_THE REQUEST:_ Give the number of lines holding the string "scene", and nothing else.

_DATA EXTRACT:_
- - -
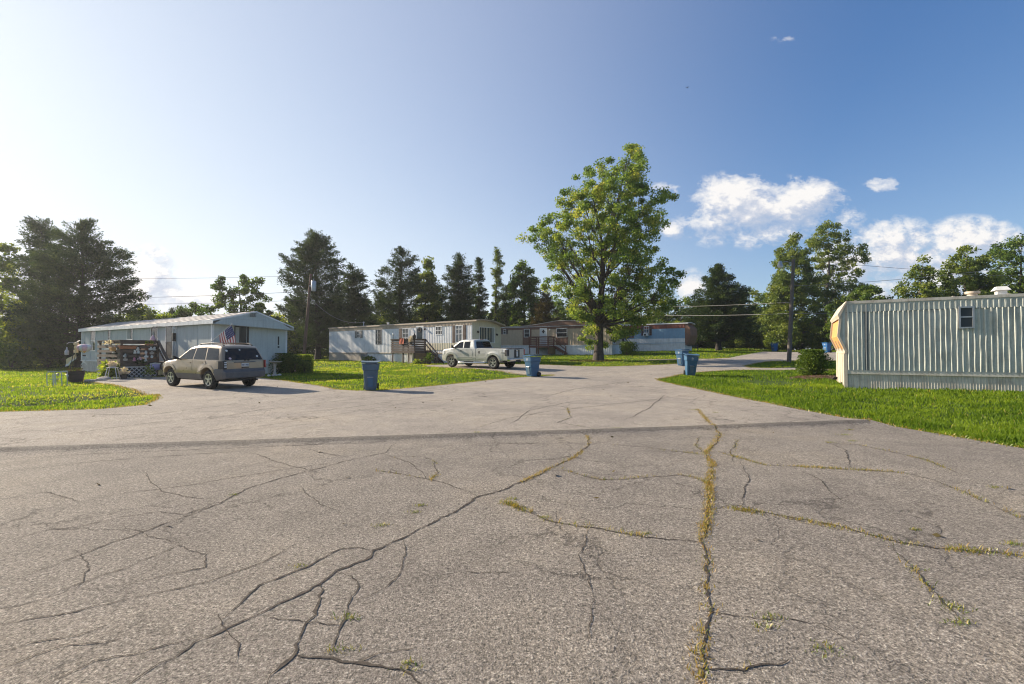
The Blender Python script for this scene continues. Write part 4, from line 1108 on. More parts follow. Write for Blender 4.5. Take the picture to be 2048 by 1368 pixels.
door(h1, TL, f1.y(333.5), f1.y(346), f1.z(340, 716, x=0), f1.z(340, 650, x=0), M_DARK, M_WHITE, glassbox=(.08,.92,.48,.96), gm=M_GLASSB)
mb = MB(); obox(mb, TL, f1.y(349.4), f1.y(352), .01, .16, f1.z(350.6, 682, x=0), f1.z(350.6, 666, x=0)); mb.build('letter_box', M_BLACK, h1, bevel=.02)
wall_lamp(h1, TL, f1.y(353), f1.z(353, 655, x=0), M_WHITE)
# big end window, vent, thermometer, corner trims
gz = lambda px, py: f1.z(px, py, y=0)
window(h1, TE, f1.x(468), f1.x(497), gz(482, 690), gz(482, 651.5), M_DARK, rails=(), cols=(.38,), curtain=(.06,.34,.05,.93), gl=M_GLASS)
# gable boards above the end wall
gb = MB(); yk = -.42
zz = [(-.16, ZE1+.0), (W1/2, ZE1+.53), (W1+.16, ZE1-.18)]
for k, (lo, hi) in enumerate(((-.16, .14), (.15, .33), (.34, .56))):
    pts = []
    def xz(h):   # x limits where the roof is above ZE1+h
        t = max(0, min(1, (h)/.62)); return -.16+(W1/2+.16)*t, W1+.16-(W1/2+.16)*min(1, max(0, (h+.18)/.8))
    xa, xb = xz(lo); xc, xd = xz(hi); s = .015*(2-k)
    sl = lambda x, h: ZE1 + h - (.18*(x+.16)/(W1+.32) if k == 0 else 0)
    gb.hexa([(xa,yk-s,sl(xa,lo)),(xb,yk-s,sl(xb,lo)),(xb,yk+.03,sl(xb,lo)),(xa,yk+.03,sl(xa,lo))], [(xc,yk-s,ZE1+hi),(xd,yk-s,ZE1+hi),(xd,yk+.03,ZE1+hi),(xc,yk+.03,ZE1+hi)])
gb.box(-.16, W1+.16, yk+.03, -.01, ZE1-.165, ZE1-.15)
gb.build('gable_board', M_GREYL, h1)
vb = MB()
vx0, vx1 = f1.x(498, -.42), f1.x(511, -.42); vz0, vz1 = f1.z(505, 634, y=-.42), f1.z(505, 625, y=-.42)
for i in range(3):
    a = vx0+(vx1-vx0)*i/3
    for j in range(4): vb.box(a+.01, a+(vx1-vx0)/3-.02, -.49, -.445, vz0+(vz1-vz0)*j/4+.008, vz0+(vz1-vz0)*(j+.6)/4)
vb.build('gable_vent', M_SHUTG, h1)
tb = MB(); tx = f1.x(556.5); tb.box(tx-.035, tx+.035, -.03, -.008, gz(556, 690), gz(556, 673)); tb.lathe([(.001,-.012),(.06,-.012),(.06,.012),(.001,.012)], 10, 0, (tx, -.03, gz(556, 694)), axis='y'); tb.build('thermometer', M_BLACK, h1)
for q in ((-.012, .098, -.012, 0, .2), (W1-.1, W1+.01, -.02, -.008, .2), (-.016, -.004, -.02, .10, .1), (-.016, -.004, L1-.1, L1+.02, .1)):
    ct = MB(); ct.box(q[0], q[1], q[2], q[3], .78, ZE1-q[4]); ct.build('corner_trim', M_WHITE2, h1)

# ---------------------------------------------------------------- white home in the middle
a2 = math.atan2(1221, 910); D2 = 35.7
f2 = Frame(((944.4-1024)/F*D2, D2, .58), a2)
ZE2 = f2.z(945, 641.5, x=0); L2, W2 = 20.0, 3.66
h2 = home('mobile_home', 'long white mobile home with a tan eave band and brown shutters behind the silver pickup', f2, L2, W2, f2.z(700, 705, x=0), ZE2, ZE2-.32, ZE2+.06, M_WHITE2, M_CREAM, M_WHITE2, M_ROOFT, M_TANB,
    rib=.2, ribd=.014, ridge=.4, over=.06, oend=.5, band=(.34, M_TANB, .16), rounded=True, fasc=.05, skirt_rib=.2)
winL(h2, f2, 714, 721, 661.5, 676, M_WHITE, rails=(.5,), shutter=(M_SHUTG, (-1, 1), .30))
winL(h2, f2, 751.6, 763.7, 659, 689, M_SHUTG, rails=(.25,.5,.75), cols=(.5,), fw=.045)
winL(h2, f2, 805, 817.6, 657, 685, M_WHITE2, rails=(.33,.66), cols=(.5,), gl=M_GLASSB, shutter=(M_SHUT, (1,), .42))
door(h2, TL, f2.y(833.5), f2.y(846.5), f2.z(840, 703, x=0), f2.z(840, 654, x=0), M_DOOR, M_WHITE, glassbox=(.1,.9,.5,.95), gm=M_GLASSB, label='pale door with a dark wreath')
wr = MB(); p = Vector(TL(f2.y(840.3), .07, f2.z(840, 659.5, x=0)))
for k in range(14):
    a = k*2*math.pi/14; b = (k+1)*2*math.pi/14; q = lambda t: p + Vector((0, math.cos(t)*.17, math.sin(t)*.17))
    wr.tube([q(a), q(b)], .05, 5)
wr.build('door_wreath', M_DARK, h2)
winL(h2, f2, 871, 885, 652.6, 669.7, M_WHITE2, rails=(.5,), curtain=(.05,.3,.5,.95))
winL(h2, f2, 911, 926, 650.5, 685.5, M_WHITE2, rails=(.5,.78), cols=(.5,), gl=M_GLASSB, shutter=(M_SHUT, (-1, 1), .32))
for px, py in ((851, 658), (822, 657)): wall_lamp(h2, TL, f2.y(px), f2.z(px, py, x=0), M_WHITE if px < 830 else M_DARK)
lp = MB(); ribs(lp, (-.03, f2.y(853)), (-.03, -.03), f2.z(900, 700.5, x=0), f2.z(900, 686, x=0), .2, .014, 0, ridge=.4); lp.build('lower_panel', M_CREAM, h2)
ap = MB(); obox(ap, TL, f2.y(722), f2.y(734.5), -.02, .05, -.3, f2.z(728, 706.5, x=0)); ap.build('access_panel', M_SHUTG, h2)
ls = MB(); ribs(ls, (.0, L2-.03), (.0, f2.y(722)), -.3, f2.z(690, 706.5, x=0), .2, .012, 0); ls.build('lower_skirting', M_SKIRT, h2)
ez = lambda px, py: f2.z(px, py, y=0)
window(h2, TE, f2.x(958.4), f2.x(989), ez(973, 686), ez(973, 654), M_WHITE, rails=(), cols=(.48,), gl=M_GLASSB, fw=.06, curtain=(.8,.96,.02,.96))
for px, py in ((954.8, 663.5), (992.3, 669)): wall_lamp(h2, TE, f2.x(px), ez(px, py))
ms = MB(); yy = f2.y(727, .6); ms.tube([(.6,yy,ZE2),(.6,yy,ZE2+.42)], .05, 8); ms.lathe([(.05,0),(.09,.02),(.09,.10),(.001,.13)], 8, 0, (.6,yy,ZE2+.42)); ms.build('service_mast', M_GALV, h2)
rv = MB(); yy = f2.y(776, 1.0); rv.lathe([(.08,0),(.08,.18),(.13,.18),(.13,.24),(.001,.26)], 10, 0, (1.0,yy,ZE2+.1)); rv.build('roof_vent', M_WHITE, h2)

# ---------------------------------------------------------------- tan home behind the maple
D3 = 47.7
f3 = Frame((10.5, D3, 1.1), R(59))
ZE3 = f3.z(1222, 648.5, x=0); L3, W3 = 18.5, 3.4
h3 = home('mobile_home', 'tan and brown mobile home with a raised roof section behind the big maple', f3, L3, W3, f3.z(1150, 690, x=0), ZE3, ZE3, ZE3+.12, M_TAN, M_TAN, M_WHITE2, M_ROOFT, M_WHITE2,
    rib=.4, ribd=.014, ridge=.15, over=.08, oend=.15, band=(.34, M_BROWN, .16), rounded=True, fasc=.05, skirt_rib=.24)
for (pa, pb, pt, pm) in ((1045.5, 1063, 657, 690), (1112, 1136, 656, 690)):
    bp = MB(); ribs(bp, (-.02, f3.y(pa)), (-.02, f3.y(pb)), f3.z(pa, pm, x=0), ZE3-.34, .16, .014, 0, ridge=.4); bp.build('brown_panel', M_BROWN, h3)
window(h3, lambda u, n, w: TL(u, n+.03, w), f3.y(1048.5), f3.y(1059.8), f3.z(1054, 674.5, x=0), f3.z(1054, 658, x=0), M_WHITE, rails=(.5,))
window(h3, lambda u, n, w: TL(u, n+.03, w), f3.y(1113.3), f3.y(1135), f3.z(1124, 674.5, x=0), f3.z(1124, 656.5, x=0), M_WHITE, rails=(.5,))
winL(h3, f3, 1006.2, 1012.4, 658.7, 668.4, M_WHITE, rails=(.5,), shutter=(M_SHUT, (-1, 1), .22))
door(h3, TL, f3.y(1081), f3.y(1093), f3.z(1087, 691, x=0), f3.z(1087, 657.5, x=0), M_DOOR, M_WHITE)
dg = MB(); c = Vector(TL(f3.y(1087.2), .056, f3.z(1087, 663, x=0))); dg.poly([c+Vector((0,.2,0)), c+Vector((0,0,.24)), c+Vector((0,-.2,0)), c+Vector((0,0,-.24))]); dg.build('diamond_pane', M_GLASS, [o for o in scene.objects if o.parent == h3 and o.name.startswith('door')][0])
wall_lamp(h3, TL, f3.y(1100), f3.z(1100, 659, x=0), M_WHITE)
# raised roof section
rr = MB(); ys = [(1010,0),(1045,.0),(1070,.12),(1094,.32),(1117,.5),(1148,.42),(1175,.2),(1200,0)]
P = [(f3.y(p), h) for p, h in ys]
for (ya, ha), (yb, hb) in zip(P, P[1:]):
    rr.hexa([(-.1,ya,ZE3-.02),(-.1,yb,ZE3-.02),(W3+.1,yb,ZE3-.02),(W3+.1,ya,ZE3-.02)], [(-.1,ya,ZE3+ha+.09),(-.1,yb,ZE3+hb+.09),(W3+.1,yb,ZE3+hb+.09),(W3+.1,ya,ZE3+ha+.09)], 0)
    rr.hexa([(-.13,ya,ZE3+ha+.06),(-.13,yb,ZE3+hb+.06),(W3+.13,yb,ZE3+hb+.06),(W3+.13,ya,ZE3+ha+.06)], [(-.13,ya,ZE3+ha+.13),(-.13,yb,ZE3+hb+.13),(W3+.13,yb,ZE3+hb+.13),(W3+.13,ya,ZE3+ha+.13)], 1)
rr.build('raised_roof', [M_BROWN, M_ROOFT], h3)
e3 = lambda px, py: f3.z(px, py, y=0)
window(h3, TE, f3.x(1226), f3.x(1231), e3(1229, 688), e3(1229, 668), M_WHITE, rails=(.5,), fw=.06)

# ---------------------------------------------------------------- blue home
D4 = 52.0
f4 = Frame(((1370-1024)/F*D4, D4, 1.62), R(55))
ZE4 = f4.z(1369, 646.5, x=0); L4, W4 = 14.0, 3.3
h4 = home('mobile_home', 'blue mobile home with a rust red eave band and white lower half beyond the maple', f4, L4, W4, f4.z(1330, 686.5, x=0), ZE4, ZE4, ZE4+.1, M_BLUE, M_BROWN, M_WHITE2, M_ROOFT, M_WHITE2,
    rib=.3, ribd=.014, ridge=.2, over=.05, oend=.35, band=(.55, M_RED, .15), rounded=True, fasc=.05, skirt_rib=.25)
wl = MB(); ribs(wl, (-.022, L4), (-.022, 0), f4.z(1330, 685.5, x=0), f4.z(1330, 677, x=0), .3, .012, 0); wl.build('white_panel', M_WHITE2, h4)
winL(h4, f4, 1288, 1298.6, 652.5, 671, M_WHITE, rails=(.35,.68), cols=(.5,), gl=M_GLASSB, shutter=(M_SHUT, (-1, 1), .3))
ac = MB(); obox(ac, TL, f4.y(1289), f4.y(1297), .04, .45, f4.z(1293, 672.5, x=0), f4.z(1293, 666.8, x=0))
o = ac.build('air_conditioner', M_WHITE, h4, bevel=.02); ag = MB(); obox(ag, TL, f4.y(1290.5), f4.y(1294.5), .45, .455, f4.z(1293, 671.5, x=0), f4.z(1293, 668, x=0)); ag.build('grille', M_DARK, o)
winL(h4, f4, 1244, 1268, 657, 676, M_SHUT, rails=(.5,), cols=(.33,.66), gl=M_GLASSB, fw=.08)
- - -
_PROBLEM SOLUTION:_ 2